McCall’s invincibility, however, is the one thing keeping this film together. It’s always tricky territory when you start debating a filmmaker’s intention, though with this movie I find it hard to believe director Antoine Fuqua (Training Day, Olympus Has Fallen) was going for anything too serious and instead reveled in the fact we get to watch Denzel debate how long it will take him to single-handedly kill five armed men in a room and blow up half the Boston harbor, walking away in superhero fashion. As cliched as it may be, it was a rather awesome sight and one of many such instances that had me laughing, not with ridicule, but with enjoyment.
As for Csokas, he’s a bit of a thorn in the movie’s side, though I can’t place all the blame on his shoulders. Screenwriter Richard Wenk (The Expendables 2, The Mechanic) has never shown a knack for dialogue or character and the way he’s written Nicolai is no better. In fact, Csokas hamming it up for the film’s duration is probably much better than had he played it entirely straight, and more to Fuqua’s playful nature with the material, he dresses up one of Nicolai’s goons with a mustache that had me thinking of the animated Hanna-Barbera character Dick Dastardly. I mean, you can’t give a guy a mustache like that and tell me the director is going for serious drama. Fuqua is celebrating excess and asks us to join him.
There’s little to take away from the supporting performances. Moretz is hardly in the film and has a hard time standing toe-to-toe with Denzel when she’s on screen, while Melissa Leo and even Bill Pullman have little to do other than serve an expository scene late in the proceedings. Haley Bennett and David Harbour get the meatiest supporting bits when Csokas isn’t mean-mugging for the audience.

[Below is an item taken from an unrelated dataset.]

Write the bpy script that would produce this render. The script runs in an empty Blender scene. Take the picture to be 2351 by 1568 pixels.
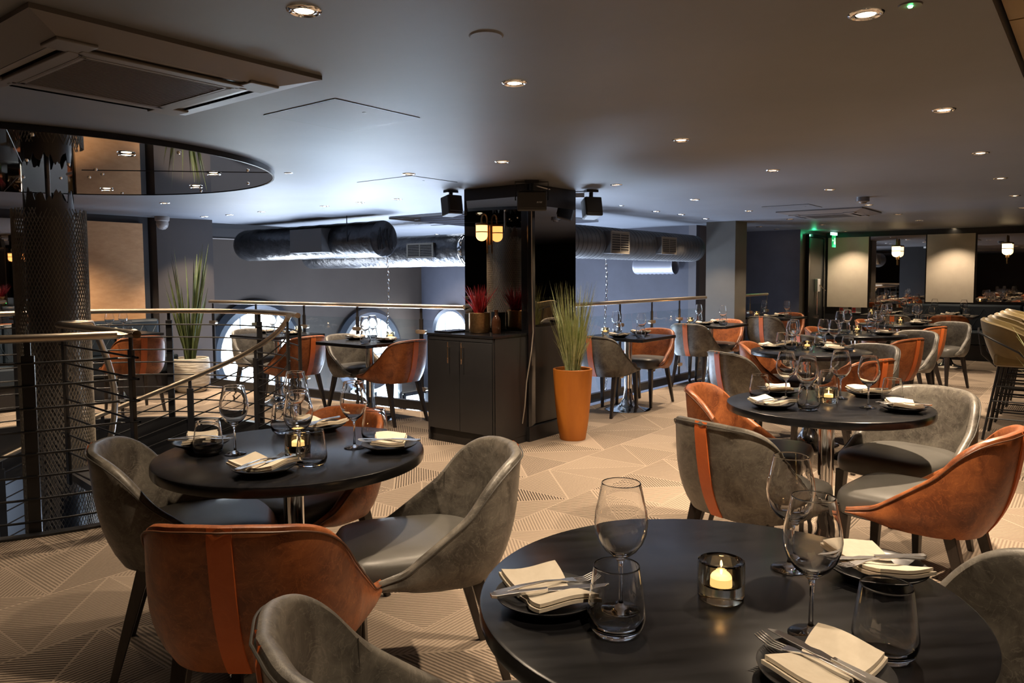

Harbour even allows a lone tear to fall at one point during a rather standard scene, turning it into something a little more than the film actually deserves.
I’m not entirely sure I would have had as much fun with The Equalizer had I not seen it with a friend. It’s so ridiculous it’s laughable, and laugh we did. The mere fact it’s called The Equalizer is funny enough as McCall isn’t “equalizing” anything, he’s just straight up killing everyone and he’s using his hands, knives, guns, hammers, barbed wire, drills and whatever else he can find to do it. I enjoyed the hell out of myself while watching it while at the same time realizing I wasn’t exactly watching a good movie as much as I was watching a good, bad movie.
By the film’s end, with the hilarious “Old Man and the Sea” visual metaphor and the Craigslist bit, you’ll be able to look back at The Equalizer and realize Fuqua was having as much ridiculous fun as you should have had watching it.